Back to Jerry and Bob’s singing. We’ll have to agree to disagree. I played and recorded with a songwriter who had perfect pitch, and I’m afraid he drilled harmony and counterpoint singing into my brain. I can’t STAND even slightly flat singing, and their singing is far more than slightly flat. It’s just SO sour. You can’t hear that? As for soul, sorry mate, my standards are pretty high in that regard. Ray Charles, Solomon Burke, Big Joe Turner, Wilson Pickett, and, yes, The Band’s Richard Manuel sing soulfully. Jerry and Bob sound like boys to me, not men. They are constantly straining to reach notes, and lots of words are sung as if they are running out of breath. They are simply not very talented singers.

Well, like I said, you certainly know your stuff, more than me —and obviously prefer vocal perfection. The Dead have never been in the running for ‘best’ vocals on any album comparison ever. And they’ll tell you straight up they were never top notch singers, so the comparison is an odd one to me. Like comparing a $200 steak dinner to my personal best home grilled steak dinner party for friends.

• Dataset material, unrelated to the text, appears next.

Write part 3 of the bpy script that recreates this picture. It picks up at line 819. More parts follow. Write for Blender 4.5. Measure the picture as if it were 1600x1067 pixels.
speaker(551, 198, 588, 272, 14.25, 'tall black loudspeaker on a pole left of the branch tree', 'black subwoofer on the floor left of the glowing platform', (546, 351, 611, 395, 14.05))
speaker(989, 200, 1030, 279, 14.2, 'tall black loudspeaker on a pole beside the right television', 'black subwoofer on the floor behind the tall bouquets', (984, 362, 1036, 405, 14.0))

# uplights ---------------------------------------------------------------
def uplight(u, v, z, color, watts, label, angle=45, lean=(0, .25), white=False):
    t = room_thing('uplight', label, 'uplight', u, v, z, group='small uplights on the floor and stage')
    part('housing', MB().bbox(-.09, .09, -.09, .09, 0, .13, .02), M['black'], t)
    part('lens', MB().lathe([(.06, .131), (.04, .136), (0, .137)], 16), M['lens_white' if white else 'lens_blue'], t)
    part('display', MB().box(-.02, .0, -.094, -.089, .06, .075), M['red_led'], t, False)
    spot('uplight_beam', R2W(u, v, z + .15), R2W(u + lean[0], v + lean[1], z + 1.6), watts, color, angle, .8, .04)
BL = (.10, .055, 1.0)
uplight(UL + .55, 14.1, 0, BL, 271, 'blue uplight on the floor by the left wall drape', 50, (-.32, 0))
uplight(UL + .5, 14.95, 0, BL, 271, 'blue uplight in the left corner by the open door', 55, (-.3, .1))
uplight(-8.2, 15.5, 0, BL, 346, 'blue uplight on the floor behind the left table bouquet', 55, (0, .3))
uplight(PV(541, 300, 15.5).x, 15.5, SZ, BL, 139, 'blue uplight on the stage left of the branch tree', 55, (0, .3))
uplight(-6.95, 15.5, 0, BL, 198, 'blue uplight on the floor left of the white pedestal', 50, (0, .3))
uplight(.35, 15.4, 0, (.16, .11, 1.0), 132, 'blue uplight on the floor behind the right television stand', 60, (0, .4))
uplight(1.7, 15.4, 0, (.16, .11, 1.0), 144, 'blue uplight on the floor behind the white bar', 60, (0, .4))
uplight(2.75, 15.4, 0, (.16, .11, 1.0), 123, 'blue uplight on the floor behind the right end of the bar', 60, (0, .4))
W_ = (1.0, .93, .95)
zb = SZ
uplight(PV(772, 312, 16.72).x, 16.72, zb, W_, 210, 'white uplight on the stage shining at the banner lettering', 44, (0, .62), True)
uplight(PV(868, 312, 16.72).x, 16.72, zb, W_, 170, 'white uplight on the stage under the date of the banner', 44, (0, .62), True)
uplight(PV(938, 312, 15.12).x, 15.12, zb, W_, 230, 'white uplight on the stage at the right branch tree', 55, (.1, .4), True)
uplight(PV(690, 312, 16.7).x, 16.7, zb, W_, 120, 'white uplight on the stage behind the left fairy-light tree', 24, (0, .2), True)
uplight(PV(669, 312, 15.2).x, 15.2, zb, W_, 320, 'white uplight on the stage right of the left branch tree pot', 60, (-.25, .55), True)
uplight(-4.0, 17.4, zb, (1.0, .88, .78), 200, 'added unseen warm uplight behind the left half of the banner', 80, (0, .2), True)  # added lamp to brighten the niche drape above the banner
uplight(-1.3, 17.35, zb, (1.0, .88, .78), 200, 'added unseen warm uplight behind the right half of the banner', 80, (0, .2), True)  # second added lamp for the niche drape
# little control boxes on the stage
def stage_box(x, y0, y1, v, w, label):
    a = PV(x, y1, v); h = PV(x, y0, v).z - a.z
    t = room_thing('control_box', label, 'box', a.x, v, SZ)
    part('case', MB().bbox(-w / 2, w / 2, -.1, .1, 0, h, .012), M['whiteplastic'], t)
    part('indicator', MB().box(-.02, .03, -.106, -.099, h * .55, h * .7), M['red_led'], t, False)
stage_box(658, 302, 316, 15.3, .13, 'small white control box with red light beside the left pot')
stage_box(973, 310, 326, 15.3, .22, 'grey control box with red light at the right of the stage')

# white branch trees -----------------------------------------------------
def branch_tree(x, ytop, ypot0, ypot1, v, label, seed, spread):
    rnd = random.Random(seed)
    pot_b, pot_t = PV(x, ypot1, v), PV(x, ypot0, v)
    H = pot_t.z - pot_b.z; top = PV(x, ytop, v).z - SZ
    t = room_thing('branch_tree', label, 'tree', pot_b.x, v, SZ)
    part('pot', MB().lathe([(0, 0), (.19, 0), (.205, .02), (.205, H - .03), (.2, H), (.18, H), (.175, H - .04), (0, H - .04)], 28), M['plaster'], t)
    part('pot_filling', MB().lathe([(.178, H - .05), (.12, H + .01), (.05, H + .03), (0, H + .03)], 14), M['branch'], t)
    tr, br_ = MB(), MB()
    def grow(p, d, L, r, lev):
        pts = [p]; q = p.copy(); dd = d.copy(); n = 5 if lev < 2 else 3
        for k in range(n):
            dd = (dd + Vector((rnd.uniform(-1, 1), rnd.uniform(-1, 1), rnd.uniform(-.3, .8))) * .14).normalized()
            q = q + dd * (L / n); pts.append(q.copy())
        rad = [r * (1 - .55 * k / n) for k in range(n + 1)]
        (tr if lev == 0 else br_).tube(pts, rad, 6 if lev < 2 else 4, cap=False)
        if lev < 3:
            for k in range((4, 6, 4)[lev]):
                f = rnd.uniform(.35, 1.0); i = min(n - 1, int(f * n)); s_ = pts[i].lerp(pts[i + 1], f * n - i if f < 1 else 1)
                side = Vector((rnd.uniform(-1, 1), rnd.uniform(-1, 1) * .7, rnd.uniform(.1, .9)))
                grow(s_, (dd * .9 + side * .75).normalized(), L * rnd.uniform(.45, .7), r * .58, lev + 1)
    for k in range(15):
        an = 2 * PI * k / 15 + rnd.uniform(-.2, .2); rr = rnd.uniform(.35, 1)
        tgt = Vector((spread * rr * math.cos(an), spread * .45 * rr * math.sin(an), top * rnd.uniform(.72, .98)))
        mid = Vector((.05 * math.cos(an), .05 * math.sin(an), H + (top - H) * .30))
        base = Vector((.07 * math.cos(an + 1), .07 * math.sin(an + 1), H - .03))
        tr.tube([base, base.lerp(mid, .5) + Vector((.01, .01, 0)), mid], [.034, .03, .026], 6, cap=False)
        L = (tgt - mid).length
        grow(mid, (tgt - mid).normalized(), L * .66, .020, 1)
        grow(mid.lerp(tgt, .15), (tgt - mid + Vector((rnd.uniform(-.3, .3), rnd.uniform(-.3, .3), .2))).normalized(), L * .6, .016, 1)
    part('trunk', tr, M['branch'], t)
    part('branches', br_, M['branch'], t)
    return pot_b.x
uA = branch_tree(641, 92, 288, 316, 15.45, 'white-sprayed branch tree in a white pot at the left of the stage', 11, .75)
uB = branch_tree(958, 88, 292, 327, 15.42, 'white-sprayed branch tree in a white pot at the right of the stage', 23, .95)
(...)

But youre right, I’ll take the human and imperfect raw improvisational creatively over a perfectly composed show every time. I’m one of the ones that senses a loss of something within perfection, and am catigoricly into instrumentation over vocals, so I am not hard on people for using their own god given voice to bring their art to others...  

There are also many time in the history of music —and art in general— where artist simultaneously reach up into the great-creative-collective in the sky, without knowledge or influence of the other. Picasso and Braque is an interesting example, as well as some blues, metal and even punk examples of the collective consciousness.

Anyway, good read and good stuff here. I just disagree with using the Dead as a vocals comparison (to anybody—lol), and they’ve always been honest and forthcoming about their influences.